A dear old servant of Christ used to say sometimes to people: “Are you over Jordan?” They thought he meant literally dying, and thought he was not quite right. He meant, Are you dead with Him spiritually, our old man crucified with Him—dead with Christ, buried with Christ, quickened with Christ, risen with Christ, “Our life hid with Christ in God.” “When Christ our life shall appear we shall also appear with Him.” That is identification with Him in glory. It is a profound question to ask, and a serious one. Am I over Jordan? In other words, Have I got to the heavenly side of things in my intelligence? There is nothing about the undertaker, except the spiritual undertaker. You are dead with Christ. That is what Jordan means. So many hymns talk about when you come to Jordan. Beloved friends, you have already come there. It means you are dead with Him in Colossians, quickened with Him in Ephesians, and on the other side, seated in the heavens with Him.

These are not fairy tales, they are tremendous truths. Am I over Jordan? Am I getting some grapes? Am I eating the old corn of the land? Am I in the heavenly land in my spirit? That is when you are over Jordan, not when you actually die—not at all. When the Ark went in, Jordan dried up. “What will you do in the swellings of Jordan?” There are no swellings. The Ark has dried that all up and I walk over dry-shod.
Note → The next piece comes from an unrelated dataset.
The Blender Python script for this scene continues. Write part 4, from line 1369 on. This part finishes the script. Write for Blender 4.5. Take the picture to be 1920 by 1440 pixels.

There are then at least these four aspects of the death of Christ, and there are many others besides these of the Passover Lamb, the Red Sea, the Brazen Serpent and the Jordan. If you enter into them you will not only be saved out of hell fire and coming judgment, but landed on the other side. You say: “I am not dead.” No, you are not physically dead, but haven’t you died with Christ and got to the other side? Don’t you set your mind on things above? “Blessed with all spiritual blessings in the heavenlies in Him.” So at Eshcol in the land they got those lovely grapes, and it took two men to carry a bunch.

We ought to be on the other side now. We shall be on the other side when we die, but while I am alive my heart can go there. The Holy Ghost will take me there. He will take you there if you will only let Him. Put your foot down in the heavenlies. You say: “I like something practical.” Did you ever read this? “We wrestle not against flesh and blood, but against principalities and powers in the heavenlies.” That means the moment you put your foot down as a heavenly man, the devil will be after you. If you go to sleep, he will leave you alone, he will let you doze on. Put your foot down and say: “I am a heavenly man.” If you do not live like it, you ought to. “Blessed with all spiritual blessings in Christ,” not with Him. If we get over to that new land where the grapes are, we will know the giants are there. Ephesians 6 shows we must fight. “Having done all to stand. Stand, therefore, having your loins girt about with truth.” You cannot advance, because you have got to the top. “Stand, therefore, having your loins girt about with truth.”

May the Lord bless to us my wandering, scattered thoughts. If I am dying, literally dying, I want to go to heaven when I die. I will tell you what will take me. “The blood of Jesus Christ cleanses us from all sin,” but if I want to understand His mind, and know I am a heavenly man on earth, and want to be something like Him here, enjoying spiritual blessings in the heavenlies, I need more than a verse, more than a chapter. I need the blessed Spirit of God to give me the spirit of wisdom and understanding in the knowledge of Him. Beloved friends, put your foot right down in that country. You say: “I am not putting my foot down.” But you can put your foot of the inner man down there and say: “Here I am, I am blessed with all spiritual blessings. I want to stand, and having done all to stand.” Stand therefore. Be sure, dear friends, if we are not energetic in the pursuit of the knowledge of God’s Man, we shall lose what we have got practically. We can never stand still in Divine life. We either advance or recede. We go on or go over. Stand still we cannot. May the Lord teach us more of the meaning of His blessed wonderful grace.